I guess you can say I became obsessed with that buck, but I never saw him again. No doubt, I put too much pressure in those Morgan County hardwoods, and that ole buck probably knew every time I entered his home.

Boy, did that buck teach me a lot though. By passionately hunting him, I learned the woods well. I became a stump-sitter that year, preferring to hunt from the ground without any manufactured blind. It had worked once… why couldn’t the setup work again? I indeed saw several nice bucks hunting that way, including a fine 9-point that I should have flung an arrow at, but I never took another shot the rest of that season.

I decided to put out a trail camera the following year, but the Coke Can Buck was gone. Some days, I wonder if he was really as big as what I remember. I have no way of knowing for sure. The beauty of not knowing, of not having a witness, of not having a picture is that he can be as big as I want him to be. He will forever be “the one that got away” no matter how many game animals evade my hands.

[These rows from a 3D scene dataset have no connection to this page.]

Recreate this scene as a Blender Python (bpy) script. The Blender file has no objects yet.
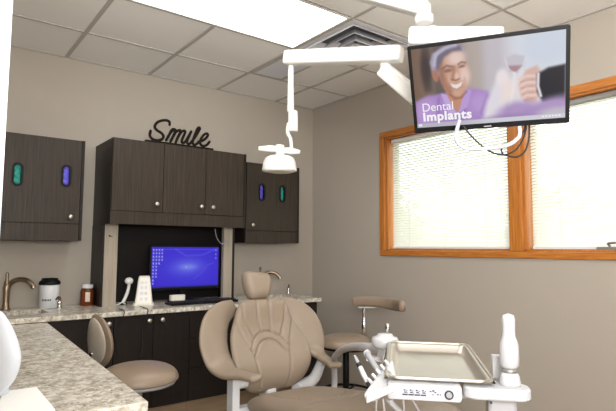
import bpy, bmesh, math, random
import numpy as np
from mathutils import Vector, Matrix
random.seed(4)
sc = bpy.context.scene
col = sc.collection
PI = math.pi; uz = Vector((0, 0, 1))
R = math.radians

# ------------------------------------------------------------------ camera
FPX, YAW, PITCH, ROLL = 511.323, 0.649516, 0.0836901, 0.00558841
CAM = Vector((-3.075, -3.975, 1.36))
_f = Vector((math.sin(YAW)*math.cos(PITCH), math.cos(YAW)*math.cos(PITCH), math.sin(PITCH)))
_r = Vector((math.cos(YAW), -math.sin(YAW), 0)); _u = _r.cross(_f)
_c, _s = math.cos(ROLL), math.sin(ROLL)
RT = _c*_r + _s*_u; UP = -_s*_r + _c*_u; FW = _f
def ray(px, py): return FW + RT*((px-308)/FPX) - UP*((py-205.5)/FPX)
def at(px, py, d): return CAM + ray(px, py)*d
def on_y(px, py, y): v = ray(px, py); return CAM + v*((y-CAM.y)/v.y)
def on_z(px, py, z): v = ray(px, py); return CAM + v*((z-CAM.z)/v.z)
cam = bpy.data.cameras.new('camera'); co = bpy.data.objects.new('camera', cam); col.objects.link(co)
m = Matrix((RT, UP, -FW)).transposed().to_4x4(); m.translation = CAM; co.matrix_world = m
cam.sensor_fit = 'HORIZONTAL'; cam.sensor_width = 36; cam.lens = FPX/616*36; cam.clip_start = .02
sc.camera = co

# ------------------------------------------------------------------ materials
def srgb(r, g, b):
    f = lambda c: (c/255/12.92 if c/255 <= .04045 else ((c/255+.055)/1.055)**2.4)
    return (f(r), f(g), f(b), 1)
def mat(name, colr, rough=.5, metal=0, coat=0, bump=0, bscale=200, var=0, vscale=8, spec=.5, trans=0):
    m = bpy.data.materials.new(name); m.use_nodes = True
    nt = m.node_tree; b = nt.nodes['Principled BSDF']
    b.inputs['Base Color'].default_value = colr; b.inputs['Roughness'].default_value = rough
    b.inputs['Metallic'].default_value = metal; b.inputs['Coat Weight'].default_value = coat
    b.inputs['Specular IOR Level'].default_value = spec
    g = nt.nodes.new('ShaderNodeNewGeometry')
    if var:
        n = nt.nodes.new('ShaderNodeTexNoise'); n.inputs['Scale'].default_value = vscale; n.inputs['Detail'].default_value = 4
        nt.links.new(g.outputs['Position'], n.inputs['Vector'])
        mx = nt.nodes.new('ShaderNodeMix'); mx.data_type = 'RGBA'
        mx.inputs['A'].default_value = tuple(c*(1-var) for c in colr[:3])+(1,)
        mx.inputs['B'].default_value = tuple(min(1, c*(1+var)) for c in colr[:3])+(1,)
        nt.links.new(n.outputs['Fac'], mx.inputs['Factor']); nt.links.new(mx.outputs['Result'], b.inputs['Base Color'])
    if bump:
        n = nt.nodes.new('ShaderNodeTexNoise'); n.inputs['Scale'].default_value = bscale; n.inputs['Detail'].default_value = 3
        nt.links.new(g.outputs['Position'], n.inputs['Vector'])
        bp = nt.nodes.new('ShaderNodeBump'); bp.inputs['Strength'].default_value = bump; bp.inputs['Distance'].default_value = .002
        nt.links.new(n.outputs['Fac'], bp.inputs['Height']); nt.links.new(bp.outputs['Normal'], b.inputs['Normal'])
    return m
def wood(name, c1, c2, scale=(70, 70, 2.2), rough=.45, spec=.4):
    m = bpy.data.materials.new(name); m.use_nodes = True; nt = m.node_tree; b = nt.nodes['Principled BSDF']
    g = nt.nodes.new('ShaderNodeNewGeometry'); mp = nt.nodes.new('ShaderNodeMapping'); mp.inputs['Scale'].default_value = scale
    n = nt.nodes.new('ShaderNodeTexNoise'); n.inputs['Scale'].default_value = 1.6; n.inputs['Detail'].default_value = 5; n.inputs['Distortion'].default_value = .4
    cr = nt.nodes.new('ShaderNodeValToRGB'); cr.color_ramp.elements[0].position = .3; cr.color_ramp.elements[1].position = .72
    cr.color_ramp.elements[0].color = c1; cr.color_ramp.elements[1].color = c2
    nt.links.new(g.outputs['Position'], mp.inputs['Vector']); nt.links.new(mp.outputs['Vector'], n.inputs['Vector'])
    nt.links.new(n.outputs['Fac'], cr.inputs['Fac']); nt.links.new(cr.outputs['Color'], b.inputs['Base Color'])
    b.inputs['Roughness'].default_value = rough; b.inputs['Specular IOR Level'].default_value = spec
    return m
def granite():
    m = bpy.data.materials.new('granite'); m.use_nodes = True; nt = m.node_tree; b = nt.nodes['Principled BSDF']
    g = nt.nodes.new('ShaderNodeNewGeometry')
    def ramp(scale, detail, stops):
        n = nt.nodes.new('ShaderNodeTexNoise'); n.inputs['Scale'].default_value = scale; n.inputs['Detail'].default_value = detail
        n.inputs['Roughness'].default_value = .65
        cr = nt.nodes.new('ShaderNodeValToRGB'); e = cr.color_ramp.elements
        for i, (p, c) in enumerate(stops):
            if i < 2: el = e[i]; el.position = p
            else: el = e.new(p)
            el.color = c
        nt.links.new(g.outputs['Position'], n.inputs['Vector']); nt.links.new(n.outputs['Fac'], cr.inputs['Fac'])
        return cr
    base = ramp(30, 8, [(.36, srgb(158, 150, 137)), (.62, srgb(222, 217, 206)), (.5, srgb(196, 190, 177))])
    dark = ramp(85, 4, [(.35, (1, 1, 1, 1)), (.40, (0, 0, 0, 1))])
    lite = ramp(60, 3, [(.58, (0, 0, 0, 1)), (.66, (1, 1, 1, 1))])
    m1 = nt.nodes.new('ShaderNodeMix'); m1.data_type = 'RGBA'; m1.inputs['B'].default_value = srgb(96, 84, 74)
    nt.links.new(dark.outputs['Color'], m1.inputs['Factor']); nt.links.new(base.outputs['Color'], m1.inputs['A'])
    m2 = nt.nodes.new('ShaderNodeMix'); m2.data_type = 'RGBA'; m2.inputs['B'].default_value = srgb(232, 226, 214)
    nt.links.new(lite.outputs['Color'], m2.inputs['Factor']); nt.links.new(m1.outputs['Result'], m2.inputs['A'])
    nt.links.new(m2.outputs['Result'], b.inputs['Base Color']); b.inputs['Roughness'].default_value = .22
    return m
def emit(name, colr, s):
    m = bpy.data.materials.new(name); m.use_nodes = True; nt = m.node_tree; nt.nodes.clear()
    e = nt.nodes.new('ShaderNodeEmission'); e.inputs['Color'].default_value = colr; e.inputs['Strength'].default_value = s
    o = nt.nodes.new('ShaderNodeOutputMaterial'); nt.links.new(e.outputs[0], o.inputs['Surface']); return m
def screen_mat(name, s):
    m = bpy.data.materials.new(name); m.use_nodes = True; nt = m.node_tree; b = nt.nodes['Principled BSDF']
    a = nt.nodes.new('ShaderNodeVertexColor'); a.layer_name = 'picture'
    b.inputs['Base Color'].default_value = (.005, .005, .006, 1); b.inputs['Roughness'].default_value = .4; b.inputs['Specular IOR Level'].default_value = .1
    nt.links.new(a.outputs['Color'], b.inputs['Emission Color']); b.inputs['Emission Strength'].default_value = s
    return m
def glass_mat():
    m = bpy.data.materials.new('window_glass'); m.use_nodes = True; nt = m.node_tree; nt.nodes.clear()
    t = nt.nodes.new('ShaderNodeBsdfTransparent'); g = nt.nodes.new('ShaderNodeBsdfGlossy'); g.inputs['Roughness'].default_value = .02
    t.inputs['Color'].default_value = (.95, .97, .96, 1)
    x = nt.nodes.new('ShaderNodeMixShader'); x.inputs[0].default_value = .06
    o = nt.nodes.new('ShaderNodeOutputMaterial')
    nt.links.new(t.outputs[0], x.inputs[1]); nt.links.new(g.outputs[0], x.inputs[2]); nt.links.new(x.outputs[0], o.inputs['Surface']); return m
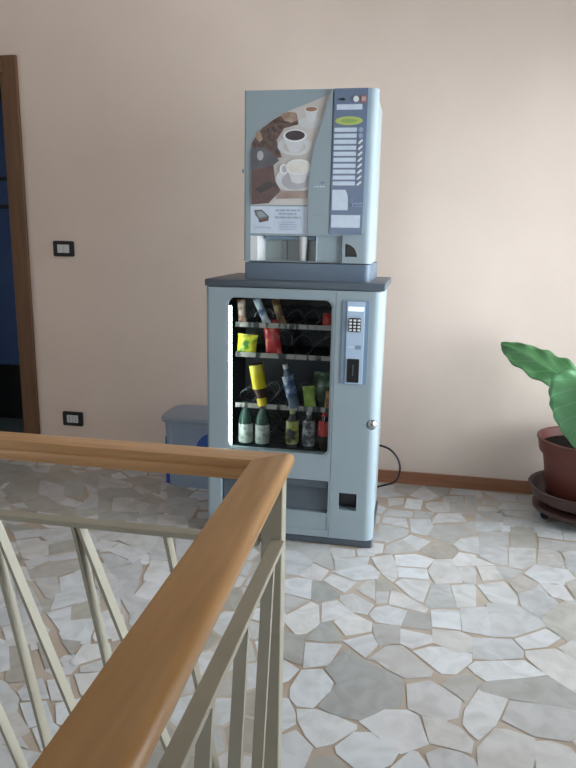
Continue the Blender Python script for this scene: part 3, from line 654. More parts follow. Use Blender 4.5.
# control panel
bm = B(); prism(bm, rrect(.567, .671, .709, 1.043, .003), -.847, -.8432, 'y'); cp = obj('control_panel', bm, M['panel_mid'], door)
bm = B(); box(bm, .5845, .6545, -.850, -.8468, .711, 1.041, .001); obj('panel_strip', bm, M['panel_light'], cp)
bm = B(); box(bm, .589, .651, -.8515, -.8498, 1.003, 1.020); obj('display', bm, M['display_lit'], cp)
bm = B(); prism(bm, rrect(.592, .641, .921, .976, .004), -.8535, -.8498, 'y'); kp = obj('keypad', bm, M['black'], cp)
for r in range(4):
    for k in range(3):
        bm = B(); x = .6 + k * .0165; z = .967 - r * .0128; box(bm, x - .0055, x + .0055, -.856, -.8533, z - .004, z + .004, .001, 1); obj('key', bm, M['white'], cp)
bm = B(); prism(bm, rrect(.592, .640, .717, .813, .004), -.8525, -.8498, 'y'); obj('coin_slot_plate', bm, M['black'], cp)
bm = B(); box(bm, .613, .619, -.8535, -.8522, .745, .79); obj('coin_slot', bm, M['steel'], cp)
bm = B(); box(bm, .621, .644, -.8508, -.8498, .852, .868); obj('small_label', bm, M['panel_mid'], cp)
bm = B(); box(bm, .592, .616, -.8506, -.8498, .857, .863); obj('small_label', bm, M['label'], cp)
# lit tube along the left of the window
bm = B(); lathe(bm, [(0, .405), (.0085, .405), (.0085, 1.0), (0, 1.0)], (.0935, -.800, 0), 14); obj('light_tube', bm, M['tube'], vm, smooth=35)
# shelves, price strips, wire spirals
SH = (.931, .803, .581)
for z in SH:
    bm = B(); box(bm, .105, .553, -.745, -.415, z - .022, z - .016); s = obj('shelf', bm, M['dark_in'], vm)
    bm = B(); prism(bm, [(-.752, z - .022), (-.745, z - .022), (-.745, z - .002), (-.750, z - .002)], .104, .553, 'x'); obj('price_strip', bm, M['tag'], s)
bm = B(); box(bm, .105, .553, -.755, -.415, .384, .390); obj('bottom_tray', bm, M['dark_in'], vm)
SLOT = [.142 + .0705 * k for k in range(6)]
def spiral(x, z, r, turns=6):
    bm = B(); pts = []
    for k in range(turns * 14 + 1):
        a = 2 * PI * k / 14 + PI / 2
        pts.append((x + r * math.cos(a), -.735 + .30 * k / (turns * 14), z + r * math.sin(a)))
    tube(bm, pts, .0014, 5); obj('spiral', bm, M['steel'], vm, smooth=60)
for x in SLOT: spiral(x, SH[0] - .016 + .034, .031)
for x in (.165, .275, .385, .495): spiral(x, SH[1] - .016 + .045, .042, 5)
for x in (.152, .227, .302, .377, .452, .520): spiral(x, SH[2] - .016 + .038, .033)
for x in SLOT: spiral(x, .390 + .040, .034, 4)

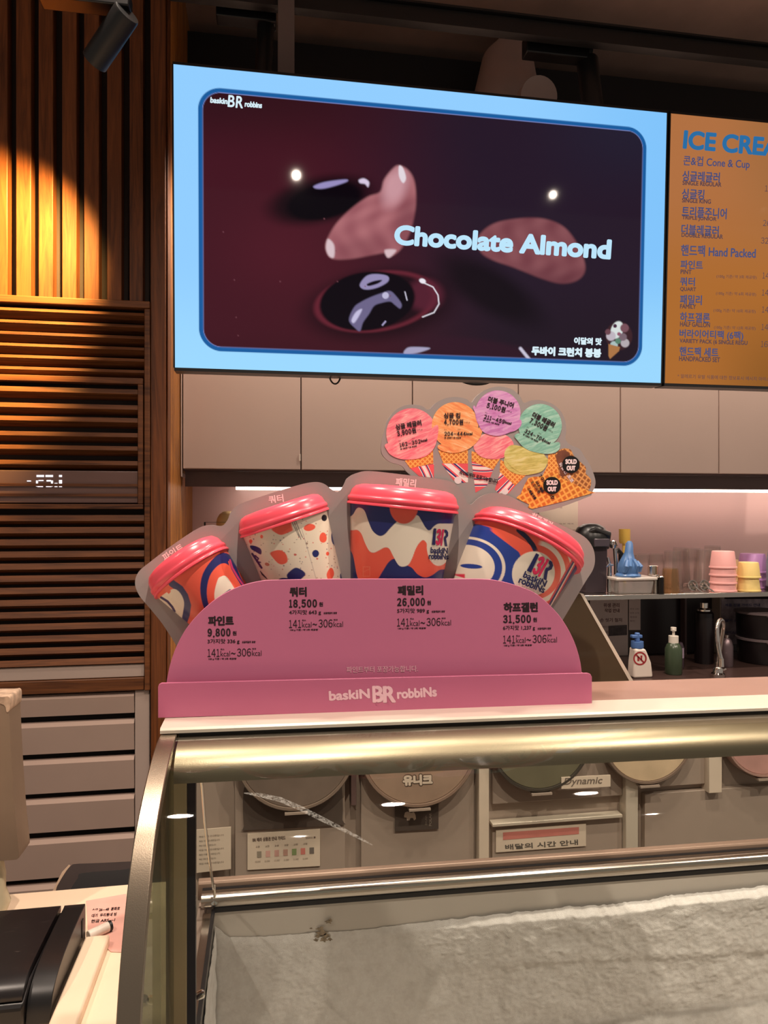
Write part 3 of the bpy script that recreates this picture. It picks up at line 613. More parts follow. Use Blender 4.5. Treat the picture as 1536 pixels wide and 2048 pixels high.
# ---- the four tubs: half round, fixed to the board
YRF = YBD - .022
def tub(name, C0, C1, D0, D1, lid_h, bow, paint, rim=1., deep=.92, shift=None):
    """C0,C1 lid edge left/right in pixels; D0,D1 lower ends of the body sides"""
    C0, C1, D0, D1 = [np.array(x, float) for x in (C0, C1, D0, D1)]
    ctr = (C0 + C1) / 2; ea = (C1 - C0); Rp = np.linalg.norm(ea) / 2; ea = ea / (2 * Rp); eb = np.array([-ea[1], ea[0]])   # eb points down the tub
    m = mpp(ctr[0], YRF)
    def place(a, b, wd, lean=True):                        # a,b pixels in the tub's own axes, wd metres off the board
        if lean: b = b - bow * wd / (Rp * m)
        q = ctr + ea * a + eb * b; p = P(q[0], q[1], YRF); return Vector((p.x, p.y + (YBD - YRF) - wd, p.z))
    n = 64
    prof = [(.02, -lid_h), (.55, -lid_h * .985), (.76, -lid_h * .95), (.87, -lid_h * .86), (.935, -lid_h * .68), (.962, -lid_h * .46), (.968, -lid_h * .40), (.985, -lid_h * .37), (.995, -lid_h * .33), (1.0, -lid_h * .26), (.995, -lid_h * .20), (.975, -lid_h * .17), (.972, -lid_h * .13), (.992, -lid_h * .10), (1.0, -lid_h * .05), (1.0, 0), (.985, .6), (.93, .6)]
    b = MB(); vs = []; fs = []
    for r, h in prof:
        for i in range(n + 1):
            t = math.pi * i / n; vs.append(place(-r * Rp * math.cos(t), h, r * Rp * m * deep * math.sin(t)))
    for j in range(len(prof) - 1):
        for i in range(n):
            q = j * (n + 1) + i; fs.append((q, q + 1, q + n + 2, q + n + 1))
    b.add(vs, fs); lid = b.build('tub_lid', M['lid'], None, angle=50)
    # body
    def loc(q): q = q - ctr; return q @ ea, q @ eb
    (l0a, l0b), (l1a, l1b), (r1a, r1b) = loc(C0), loc(D0), loc(D1)
    bl = max(l1b, r1b) + 60; na, nb = 250, 220
    sl_l = (l1a + Rp * .94) / (l1b); sl_r = (r1a - Rp * .94) / r1b
    th = np.linspace(0, math.pi, na); bb = np.linspace(-1, bl, nb); co = np.zeros((nb, na, 3))
    for j, h in enumerate(bb):
        La, Ra = -Rp * .94 + sl_l * h, Rp * .94 + sl_r * h; cc, rr = (La + Ra) / 2, (Ra - La) / 2
        for i, t in enumerate(th): co[j, i] = place(cc - rr * math.cos(t), h, rr * m * deep * .97 * math.sin(t))
    co = co.reshape(-1, 3); pu_, pv_ = proj(co)
    body = grid_mesh('tub_body', co, paint(pu_, pv_), na, nb, M['tub_paint'], None)
    t = bpy.data.objects.new(name, None); COL.objects.link(t); p = place(0, 0, 0); t.location = p; t.empty_display_size = .05
    attach(t, ds); attach(lid, t); attach(body, t)
    def on_body(u, v, lift=.0008):
        tgt = np.array([u, v], float); q = tgt.copy()
        for _ in range(5):                                 # find the spot of the paper that carries this point of the print
            a_, bq = loc(q); La, Ra = -Rp * .94 + sl_l * bq, Rp * .94 + sl_r * bq; cc, rr = (La + Ra) / 2, (Ra - La) / 2
            wd = rr * m * deep * .97 * math.sqrt(max(0, 1 - ((a_ - cc) / rr) ** 2)); p = place(a_, bq, wd + lift)
            s_ = proj(np.array([p])); q = q + tgt - np.array([s_[0][0], s_[1][0]])
        return p
    return t, on_body
NAVY, CORAL, WHT, PINKL = (36, 42, 104), (238, 96, 74), (238, 226, 208), (206, 60, 110)
def base_of(u, col): return np.array(lin(col))[None] * np.ones((len(u), 1))
def paint_family(u, v):
    x, y = (u - 660) / .3646, (v - 920) / .3646
    c = base_of(u, NAVY)
    ip = lambda pts: np.interp(x, [p[0] for p in curve(pts, 6, False)], [p[1] for p in curve(pts, 6, False)])
    up = ip([(95, 320), (125, 300), (145, 268), (165, 262), (190, 280), (212, 340), (235, 390), (270, 416), (300, 408), (330, 375), (360, 345), (385, 325), (430, 318), (478, 303), (500, 330), (525, 372), (545, 386), (575, 366), (600, 350), (720, 350)])
    lo = ip([(95, 385), (125, 385), (150, 384), (172, 405), (192, 455), (215, 498), (240, 508), (270, 495), (300, 480), (325, 487), (348, 530), (375, 575), (400, 585), (430, 574), (450, 540), (470, 488), (490, 455), (515, 440), (545, 480), (575, 530), (720, 560)])
    ar = ip([(95, 480), (125, 520), (150, 640), (180, 662), (250, 662), (290, 608), (320, 562), (350, 542), (385, 550), (420, 576), (450, 592), (480, 626), (520, 644), (560, 632), (600, 604), (640, 600), (720, 600)])
    c = over(c, CORAL, sstep(-2, 2, y - lo) * sstep(-2, 2, ar - y)); c = over(c, WHT, sstep(-2, 2, y - up) * sstep(-2, 2, lo - y))
    c = over(c, CORAL, 1 - sstep(.97, 1.03, ell(405, 255, 78, 95, 0, x, y)))
    c = over(c, WHT, 1 - sstep(.975, 1.02, ell(600, 465, 69, 116, 3, x, y)))
    bx = np.maximum(np.abs(x - 200) - 18, np.abs(y - 612) - 26); c = over(c, (240, 130, 104), .8 * sstep(3, 1, np.abs(bx))); c = over(c, (240, 130, 104), .6 * (1 - sstep(1, 3, np.abs(y - 606 + (x - 200) * .5))) * (bx < 0))
    return c
def paint_half(u, v):
    x, y = (u - 660) / .3646, (v - 920) / .3646
    c = base_of(u, CORAL)
    e = ell(742, 590, 222, 172, 0, x, y); BL = (40, 66, 150)
    c = over(c, BL, 1 - sstep(1.40, 1.43, e) ); c = over(c, CORAL, (1 - sstep(-3, 3, (y - 395) - (x - 890) * .75)) * sstep(870, 900, x) * sstep(1.1, 1.15, e))
    c = over(c, WHT, (1 - sstep(.985, 1.0, e)) * sstep(.905, .92, e)); c = over(c, WHT, 1 - sstep(.72, .735, e)); c = over(c, BL, 1 - sstep(.9, 1.06, ell(775, 583, 62, 13, 4, x, y)))
    c = over(c, (222, 60, 84), (1 - sstep(-3, 3, y - 655 + (760 - x) * .3)) * sstep(620, 630, y) * (1 - sstep(735, 745, x)))
    c = over(c, (30, 28, 66), linea([(1035, 385), (1080, 425), (1112, 465), (1132, 505)], x, y, 26, 2))
    dl = np.hypot((x - 1115) / 1.0, (y - 615)); sel = sstep(1085, 1120, x + .35 * (y - 600))
    c = over(c, CORAL, sel * (1 - sstep(150, 153, dl))); c = over(c, WHT, sel * (1 - sstep(176, 179, dl)) * sstep(150, 153, dl)); c = over(c, CORAL, sel * (1 - sstep(206, 209, dl)) * sstep(176, 179, dl)); c = over(c, WHT, sel * (1 - sstep(222, 225, dl)) * sstep(206, 209, dl))
    edge = ((x - 1340) * .87 + (y - 600) * .48); edge = edge + 0
    for a_, b_, cc in ((-38, -29, (210, 50, 66)), (-29, -19, NAVY), (-19, -13, WHT), (-13, -6, (210, 50, 66)), (-6, 60, NAVY)): c = over(c, cc, sstep(a_ - 1, a_ + 1, edge) * (1 - sstep(b_ - 1, b_ + 1, edge)))
    c = over(c, WHT, 1 - sstep(.98, 1.01, ell(1116, 622, 117, 122, 25, x, y)))
    return c
def paint_pint(u, v):
    x, y = (u - 260) / .3125, (v - 920) / .3125
    c = base_of(u, CORAL)
    e = lambda k: polya([(585 - 30 * k, 1000), (540 - 38 * k, 880), (560 - 42 * k, 770 - 18 * k), (585 - 10 * k, 745 - 62 * k), (615 + 14 * k, 745 - 58 * k), (655 + 24 * k, 800 - 22 * k), (705 + 32 * k, 900), (690, 1000)], x, y, 2)
    c = over(c, NAVY, e(2.25)); c = over(c, CORAL, e(1.22)); c = over(c, WHT, e(.0))
    c = over(c, PINKL, linea([(640, 640), (655, 690), (690, 750), (735, 815)], x, y, 11, 2)); c = over(c, CORAL, linea([(632, 650), (645, 700), (680, 760), (720, 825)], x, y, 7, 2))
    c = over(c, NAVY, linea([(270, 790), (320, 825), (350, 870), (368, 930), (360, 990), (335, 1060)], x, y, 46, 2))
    c = over(c, WHT, polya([(190, 885), (230, 850), (280, 825), (320, 850), (345, 905), (340, 970), (322, 1035), (290, 1010), (240, 950), (205, 920)], x, y, 2))
    c = over(c, (54, 34, 96), linea([(200, 880), (240, 905), (270, 940), (285, 968)], x, y, 15, 2)); c = over(c, CORAL, polya([(232, 835), (262, 835), (248, 858)], x, y, 2, 2))
    c = over(c, (60, 70, 110), .8 * linea([(597, 866), (640, 834)], x, y, 16, 2))
    return c
spk = nrg.uniform(size=(150, 3)); 
def paint_quart(u, v):
    x, y = (u - 260) / .3125, (v - 920) / .3125
    c = base_of(u, (236, 222, 200))
    for a_, b_, s_ in spk: c = over(c, [(210, 80, 70), (60, 60, 110), (150, 120, 100)][int(s_ * 3)], .8 * (1 - sstep(.6, 1.3, ell(700 + a_ * 700, 380 + b_ * 400, 2.2 + 3 * ((s_ * 37) % 1), 2.2 + 3 * ((s_ * 53) % 1), 0, x, y))))
    wob = 1 + .08 * np.sin(x * .07) + .07 * np.cos(y * .09)
    for cx_, cy_, rx, ry, an, cc in ((958, 620, 62, 38, 25, CORAL), (1150, 430, 42, 21, -8, CORAL), (1236, 496, 25, 29, 0, CORAL), (1265, 600, 10, 13, 0, CORAL), (1282, 730, 22, 46, 8, CORAL), (968, 420, 72, 58, 10, CORAL), (842, 490, 11, 13, 0, CORAL), (772, 520, 10, 12, 0, CORAL), (1188, 600, 21, 27, 0, NAVY), (1060, 738, 62, 46, -25, NAVY), (1000, 775, 60, 22, 0, NAVY), (1244, 369, 17, 20, 0, (30, 28, 40)), (1300, 505, 12, 40, -12, NAVY), (1352, 745, 8, 20, 0, NAVY), (1130, 535, 7, 7, 0, (150, 120, 100)), (1198, 632, 8, 7, 0, (210, 120, 100)), (1057, 606, 9, 6, 0, (200, 100, 90)), (878, 668, 14, 9, 20, (200, 110, 90))):
        c = over(c, cc, 1 - sstep(.93, 1.04, ell(cx_, cy_, rx, ry, an, x, y) * wob))
    c = over(c, (170, 156, 150), .8 * linea([(1098, 438), (1140, 580), (1192, 765)], x, y, 4, 1.5))
    for k_ in (-14, 0, 12): c = over(c, (50, 44, 60), linea([(1048 + k_, 390), (1094 + k_ * .8, 508 - abs(k_))], x, y, 4, 1.5))
    PUR = (74, 30, 92)
    c = over(c, NAVY, polya([(768, 548), (800, 550), (838, 570), (838, 605), (800, 585), (775, 570)], x, y, 2, 3))
    c = over(c, PUR, linea([(782, 600), (842, 690)], x, y, 13, 2)); c = over(c, PUR, linea([(800, 612), (822, 630), (812, 650)], x, y, 9, 2)); c = over(c, PUR, linea([(812, 650), (835, 655)], x, y, 8, 2))
    for k_ in range(5): c = over(c, (60, 54, 66), linea([(835 + k_ * 8, 712 + k_ * 9), (846 + k_ * 7, 735 + k_ * 6)], x, y, 6, 1.5))
    return c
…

But this is all a part of what we do as sportsmen and women. In many ways, the ones that get away are more important for our human spirits than the ones we harvest. These mysterious animals remain in our lives as sort of spirits or legendary creatures in a timeless realm of our minds. They never grow old. They never die. But they always encourage us forward in our promise-filled yet uncertain outdoor quests that we all long for and dream of as hunters and fishers.